В своем эссе «Слепая
пчела» Елена Шварц отмечала, что взгляду
Олега Юрьева присуща некая внечеловеческая
(может быть, космическая) точка зрения:
«Как если бы глаз исследователя,
устремленный в микроскоп, вдруг в
жертвенном порыве выкатился и вживился
в сердцевину клетки и неприродным
„перекати-полем”, добровольным микробом
пустился кочевать, не способный к
различению Добра и Зла (а только Света
и Тьмы), равно любящий их <…> могущий
лишь выразить муку блаженного блуждания
в недрах Бесформенного…»
Впрочем, сколь это блуждание «блаженно»,
столь оно и трагично, мучительно,
поскольку требует от самого наблюдателя
растворения в наблюдаемом (из этого же
эссе Елены Шварц взята и аннотация к
книге: «Бывают поэты-алхимики, а тут
впервые, может быть, поэт — не алхимик,
управляющий смешением и разделением,
умиранием и рождением элементов ради
философского камня, а сам — этот
подопытный мучимый элемент.

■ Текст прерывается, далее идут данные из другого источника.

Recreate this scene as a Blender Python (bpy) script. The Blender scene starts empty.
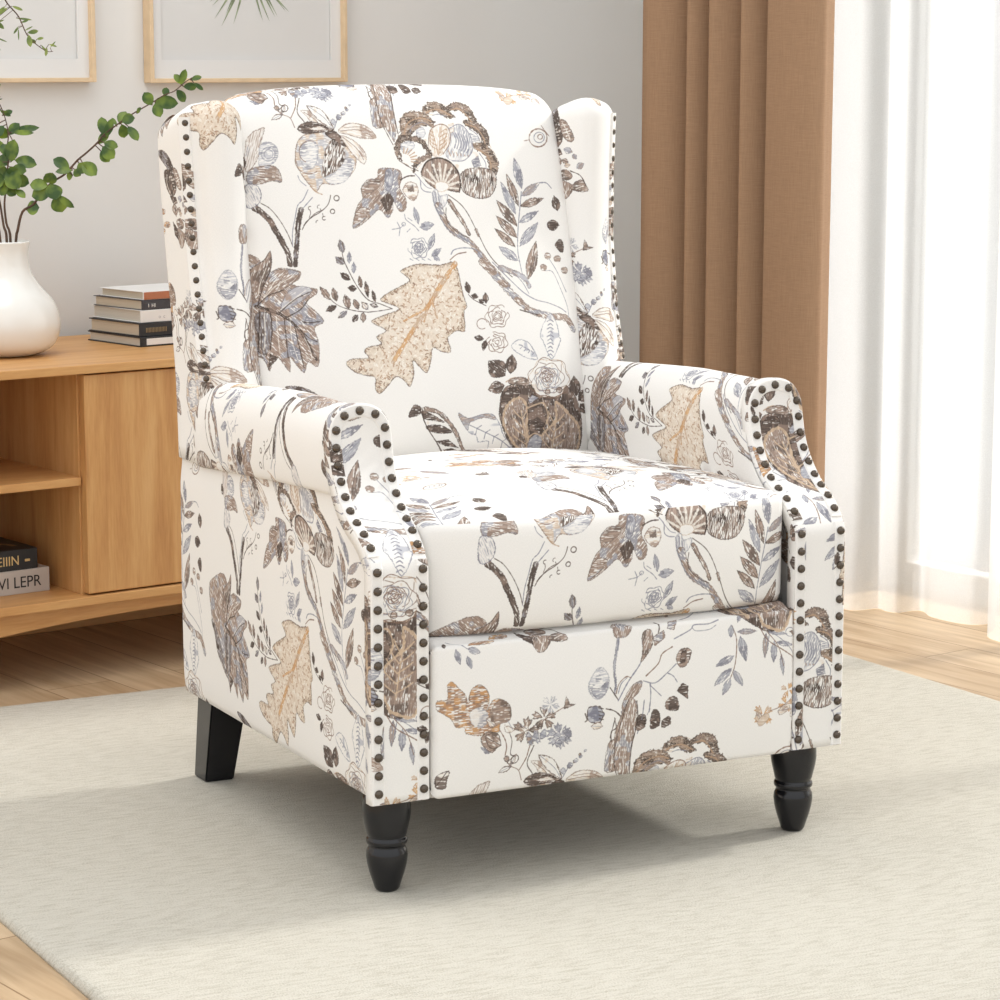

Он — то
дерево, то медь, то вдруг — золото... то
он медленно въедается в другие элементы
и вещества, то они, как кислота, въедаются
в него, то нагревается добела, то
остывает»).
Наша
родина — вода
Ее
черпают невода,
Вычерпывают
неводы.
Мы живем
на дне воды.
Наша
родина — земля.
Ее,
корнями шевеля,
Жрет
ночное дерево.
Мы
заходим в дверь его.
Очевидно, что нет
никаких «нас» (если бы была возможна
речь вовсе без местоимений, то, по-видимому,
поэзия Олега Юрьева таковой бы и
являлась), и, если попытаться выяснить,
что такое «дно воды» или «дверь ночного
дерева», можно дойти до бессмыслицы, а
вовсе не до новых смыслов. Здесь остается
только положиться на свое читательское
восприятие: «Стихи и хоры последнего
времени» относятся к тем редким книгам,
которые либо становятся любимыми,
перечитываются время от времени и
частью, а то и целиком заучиваются
наизусть, либо оказываются не понятыми
и не принятыми вовсе. Впрочем, возможно,
для книги выбор между этими двумя
вариантами и есть — наилучшая судьба.